Publicado 08/08/2016 10:23 | Editado 04/03/2020 16:24
Em 1999, o então presidente da República, Fernando Henrique Cardoso, e seu ministro da Justiça, Renan Calheiros, escolheram o delegado João Batista Campelo para diretor-geral da Polícia Federal. Nem era tempo de redes sociais, mas a grita se espalhou feito rastilho de pólvora. O homem aparecia nas listas de torturadores da ditadura militar. O ex-padre José Antônio Monteiro se apresentou como uma das vítimas do delegado. Preso e torturado no Maranhão, sob os auspícios de Campelo. Vacilantes, FHC e seu ministro pediam provas concretas para afastar o nomeado.

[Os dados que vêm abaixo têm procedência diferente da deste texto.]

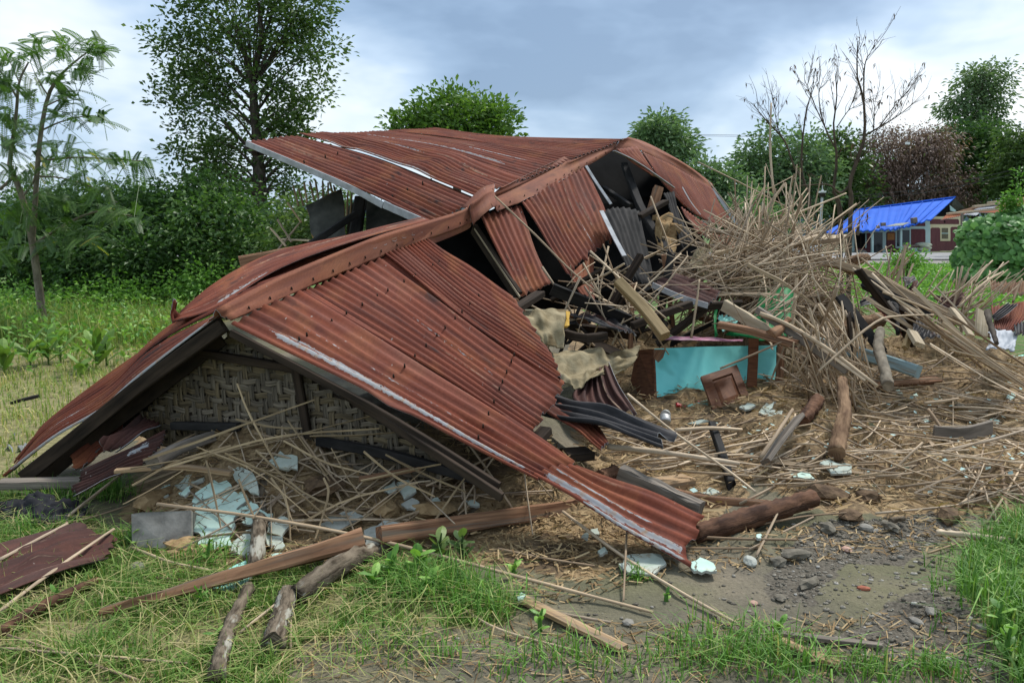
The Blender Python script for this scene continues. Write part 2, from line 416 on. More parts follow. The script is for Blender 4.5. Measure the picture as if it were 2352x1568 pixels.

As provas que derrubaram o delegado foram reveladas aqui. Estavam em uma pasta laranja, numa charmosa e clássica sala do edifício Palácio do Progresso, no Centro de Fortaleza. Lá era o escritório do advogado Pádua Barroso, morto no sábado, 30/8, aos 77 anos. Na pasta, uma fartura de documentos do processo contra os religiosos José Monteiro e Xavier Gilles Maupeau, por “atividades subversivas”.
Esse é apenas um dentre mais de uma centena de casos de presos políticos que o dr. Pádua defendeu durante a ditadura. Atuou de graça em quase todos. Nunca aceitou o sacrifício de pessoas que se dispunham até a vender o único imóvel para garantir a defesa do ente familiar. Tinha noção do contexto de violência e desespero. Fez o papel dele. Importante, histórico, solidário, humano. Não à toa, era chamado de “anjo da guarda dos subversivos”. Pela crença cristã, um guardião de vidas. Acredito nisso e honro esse legado simbólico do dr. Pádua. Mas agora penso no destino da memória material que ele deixou.
Discreto e metódico, ele construiu um acervo que tem muito a contar da nossa história recente. Penso que ele queria isso. Há 17 anos, quando o encontrei pela primeira vez, para a reportagem
do ‘Caso Campelo’, perguntei o que o motivava a guardar toda aquela documentação. Fala mansa, contou a mim e à jornalista Ariadne Araújo que, durante aqueles anos difíceis, nunca perdeu a esperança na redemocratização do País. Isso o fez reunir um arquivo dos casos nos quais atuou. Quando o ex-padre denunciou Campelo, e o governo não foi checar as fontes oficiais atrás das “provas concretas”, ele se “sentiu no dever de comprovar aquela verdade”. Íntegro. Digno. Merece o futuro.
*Fátima Sudário é jornalista do O Povo.